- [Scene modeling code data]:
* START *
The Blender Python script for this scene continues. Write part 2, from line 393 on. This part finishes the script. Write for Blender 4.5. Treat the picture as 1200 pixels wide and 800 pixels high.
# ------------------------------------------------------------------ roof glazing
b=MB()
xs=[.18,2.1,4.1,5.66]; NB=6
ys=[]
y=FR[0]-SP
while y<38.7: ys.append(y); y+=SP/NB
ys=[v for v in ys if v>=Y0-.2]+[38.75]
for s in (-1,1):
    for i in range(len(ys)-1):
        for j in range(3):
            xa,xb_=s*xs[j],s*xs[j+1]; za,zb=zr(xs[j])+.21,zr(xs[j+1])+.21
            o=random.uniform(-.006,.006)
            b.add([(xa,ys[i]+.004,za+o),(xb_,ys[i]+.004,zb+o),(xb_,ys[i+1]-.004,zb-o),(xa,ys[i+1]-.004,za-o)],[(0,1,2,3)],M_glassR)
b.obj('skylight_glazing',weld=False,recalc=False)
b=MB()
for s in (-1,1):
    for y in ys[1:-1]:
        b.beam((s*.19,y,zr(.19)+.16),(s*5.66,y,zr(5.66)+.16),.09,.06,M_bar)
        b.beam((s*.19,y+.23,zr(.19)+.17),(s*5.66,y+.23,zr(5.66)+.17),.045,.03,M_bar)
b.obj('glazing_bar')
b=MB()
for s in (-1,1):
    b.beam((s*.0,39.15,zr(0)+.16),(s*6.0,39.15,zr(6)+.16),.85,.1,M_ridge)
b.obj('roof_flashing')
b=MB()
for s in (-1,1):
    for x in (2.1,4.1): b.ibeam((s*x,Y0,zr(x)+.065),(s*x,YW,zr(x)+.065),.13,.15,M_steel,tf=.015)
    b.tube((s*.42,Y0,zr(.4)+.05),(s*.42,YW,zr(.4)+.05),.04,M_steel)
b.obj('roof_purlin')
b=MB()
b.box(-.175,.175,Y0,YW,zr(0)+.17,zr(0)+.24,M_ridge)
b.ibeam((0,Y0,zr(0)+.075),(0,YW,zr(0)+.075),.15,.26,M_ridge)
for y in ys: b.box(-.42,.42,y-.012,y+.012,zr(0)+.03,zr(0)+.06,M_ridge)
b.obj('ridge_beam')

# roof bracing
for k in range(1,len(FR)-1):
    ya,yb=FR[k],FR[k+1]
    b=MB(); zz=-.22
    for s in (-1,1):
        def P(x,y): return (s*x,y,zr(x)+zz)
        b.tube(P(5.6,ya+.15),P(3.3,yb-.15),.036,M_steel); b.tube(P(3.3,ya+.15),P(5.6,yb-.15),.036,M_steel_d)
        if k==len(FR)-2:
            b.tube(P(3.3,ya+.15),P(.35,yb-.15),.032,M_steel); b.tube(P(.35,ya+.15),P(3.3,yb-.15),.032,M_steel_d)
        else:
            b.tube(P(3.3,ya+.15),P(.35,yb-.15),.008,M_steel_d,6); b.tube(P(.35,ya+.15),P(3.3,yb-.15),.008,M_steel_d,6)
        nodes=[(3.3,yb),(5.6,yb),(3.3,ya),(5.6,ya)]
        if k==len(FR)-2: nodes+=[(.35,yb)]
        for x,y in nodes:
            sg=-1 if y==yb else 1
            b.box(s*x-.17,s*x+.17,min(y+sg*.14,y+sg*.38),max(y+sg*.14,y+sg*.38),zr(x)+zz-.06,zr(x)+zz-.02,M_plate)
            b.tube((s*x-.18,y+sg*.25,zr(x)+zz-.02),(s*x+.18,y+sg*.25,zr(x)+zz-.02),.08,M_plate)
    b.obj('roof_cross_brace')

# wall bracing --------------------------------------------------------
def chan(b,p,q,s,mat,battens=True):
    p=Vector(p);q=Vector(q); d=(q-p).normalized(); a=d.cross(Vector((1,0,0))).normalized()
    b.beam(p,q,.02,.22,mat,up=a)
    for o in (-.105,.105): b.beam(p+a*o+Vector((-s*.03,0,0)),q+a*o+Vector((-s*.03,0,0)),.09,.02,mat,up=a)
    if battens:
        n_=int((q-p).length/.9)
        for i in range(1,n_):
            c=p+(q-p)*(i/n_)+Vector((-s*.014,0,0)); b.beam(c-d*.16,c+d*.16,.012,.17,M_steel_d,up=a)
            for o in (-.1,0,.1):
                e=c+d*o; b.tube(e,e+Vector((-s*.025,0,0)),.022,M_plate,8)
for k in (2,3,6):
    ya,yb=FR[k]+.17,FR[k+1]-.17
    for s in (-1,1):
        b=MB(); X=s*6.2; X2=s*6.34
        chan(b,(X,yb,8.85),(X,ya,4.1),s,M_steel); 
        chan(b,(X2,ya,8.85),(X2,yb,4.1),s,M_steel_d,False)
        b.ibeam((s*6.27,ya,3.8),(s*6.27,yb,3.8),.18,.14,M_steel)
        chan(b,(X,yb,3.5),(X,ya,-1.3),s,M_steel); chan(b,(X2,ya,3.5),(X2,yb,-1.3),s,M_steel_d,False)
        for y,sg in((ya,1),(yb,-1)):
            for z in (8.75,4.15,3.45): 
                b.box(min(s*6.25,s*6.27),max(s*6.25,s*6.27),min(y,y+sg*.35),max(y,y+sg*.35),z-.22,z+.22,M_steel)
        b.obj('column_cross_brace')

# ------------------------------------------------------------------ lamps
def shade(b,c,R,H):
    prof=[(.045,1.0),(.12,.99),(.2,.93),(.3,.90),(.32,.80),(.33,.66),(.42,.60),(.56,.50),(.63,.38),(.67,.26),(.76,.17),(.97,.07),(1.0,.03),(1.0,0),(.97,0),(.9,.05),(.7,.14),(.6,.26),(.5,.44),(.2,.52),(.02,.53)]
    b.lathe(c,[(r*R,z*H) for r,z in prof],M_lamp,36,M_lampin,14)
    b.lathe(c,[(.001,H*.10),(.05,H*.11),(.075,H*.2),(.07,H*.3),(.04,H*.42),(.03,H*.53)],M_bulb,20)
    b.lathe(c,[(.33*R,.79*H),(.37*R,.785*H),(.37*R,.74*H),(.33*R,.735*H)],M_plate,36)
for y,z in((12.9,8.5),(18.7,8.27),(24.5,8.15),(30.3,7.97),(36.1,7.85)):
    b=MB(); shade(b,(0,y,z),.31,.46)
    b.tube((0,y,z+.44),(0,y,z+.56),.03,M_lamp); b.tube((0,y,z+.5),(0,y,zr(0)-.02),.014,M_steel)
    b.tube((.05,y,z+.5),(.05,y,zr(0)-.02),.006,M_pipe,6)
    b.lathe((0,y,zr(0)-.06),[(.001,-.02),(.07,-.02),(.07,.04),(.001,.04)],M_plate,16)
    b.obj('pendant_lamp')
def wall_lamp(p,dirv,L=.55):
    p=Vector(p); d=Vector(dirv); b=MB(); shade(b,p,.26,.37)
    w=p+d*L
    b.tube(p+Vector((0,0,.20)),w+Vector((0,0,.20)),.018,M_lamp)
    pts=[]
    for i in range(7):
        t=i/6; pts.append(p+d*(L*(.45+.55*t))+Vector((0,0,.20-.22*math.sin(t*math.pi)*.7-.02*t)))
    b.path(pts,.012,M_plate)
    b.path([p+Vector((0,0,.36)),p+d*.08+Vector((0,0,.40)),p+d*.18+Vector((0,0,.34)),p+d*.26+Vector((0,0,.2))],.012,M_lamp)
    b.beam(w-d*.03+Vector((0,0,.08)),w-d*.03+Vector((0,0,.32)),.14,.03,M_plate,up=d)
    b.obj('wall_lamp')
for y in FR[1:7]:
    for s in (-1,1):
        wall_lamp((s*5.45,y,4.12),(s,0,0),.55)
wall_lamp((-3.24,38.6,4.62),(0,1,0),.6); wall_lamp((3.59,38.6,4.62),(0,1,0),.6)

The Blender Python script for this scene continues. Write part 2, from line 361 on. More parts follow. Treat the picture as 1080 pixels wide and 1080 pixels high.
* END *
- [Task brief]: Count the lines of these entries that hold the string "Write", and give only that number.

- [Task output]: 2